Bingham then interjected with a follow up query: “At the outset of the completion what level of commitment was given by the client, contractually, to actually deliver the project.” Prompting McAslan to concede: “To be absolutely honest with you, I don’t know. The competition is one stage If someone asked me would you seek compensation from GCC I would say absolutely not, it doesn’t matter if your right to compensate. It’s just not our policy. We didn’t bother investigating it but I can’t imagine they were obligated to proceed with the winning entry.
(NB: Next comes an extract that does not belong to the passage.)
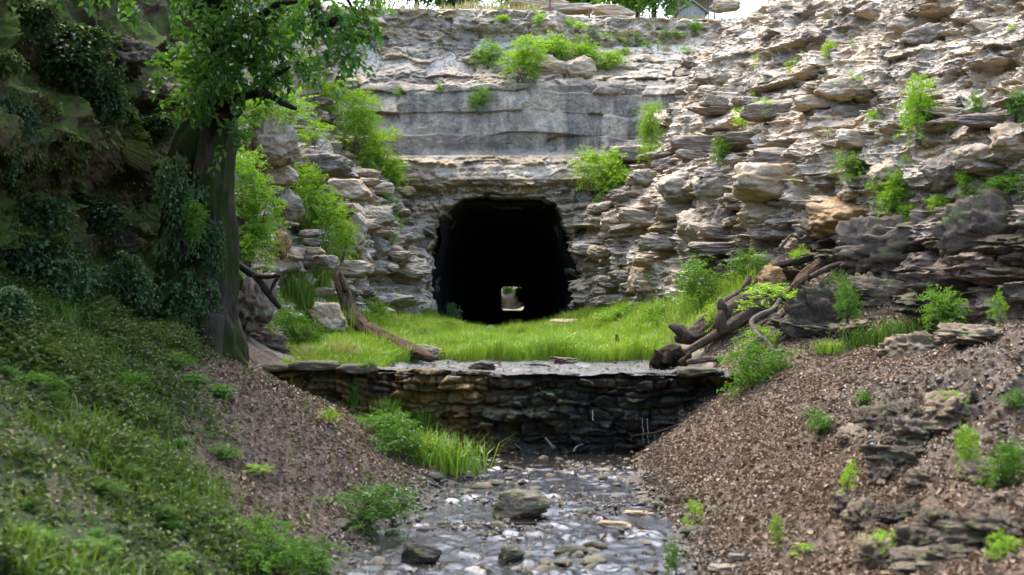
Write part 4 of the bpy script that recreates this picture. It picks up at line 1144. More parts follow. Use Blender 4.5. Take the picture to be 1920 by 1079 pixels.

If we’d properly thought that through it probably wouldn’t have made any difference to us or the other entrants to submit in good faith.”

The sorry square saga has now been punted into the long grass with current City Chambers rumblings suggesting that little, if anything, is likely to change in Glasgow’s set piece civic space before the Commonwealth Games.


Gary Urquhart
#1 Posted by Gary Urquhart on 28 Feb 2013 at 18:10 PM
One of the main issues was that there was no mandate for this. The Labour policy was to "refurbish", eg clean up. It then became the usual overblown ego trip many of these projects become. Your article mentions the Aberdeen Union Terrrace where public toilets have been closed for decades for the want of £50k but now the private partnership wants to spend £50 million. In Glasgow we have a crumbling infrastructure all round our city. (Springburn Halls recently demolished over the Xmas Holiday). The politics of greviance and envy that abound these days mean there must be a wholesale change in how citizens are brought to the table to talk over these kinds of issues.
Alison Campbell
#2 Posted by Alison Campbell on 2 Mar 2013 at 19:12 PM
As a non-architect, just someone interested in living a congenia,l people-centred, built environment, the thing I find interesting about the article above is that the architects all seem to be worried about the process of the design competition, not about the way the end result impacts on or is perceived by the people who have to live with it. I really like the new Kings Cross, by the way - but architects should try and remember that architecture isn't actually about architects.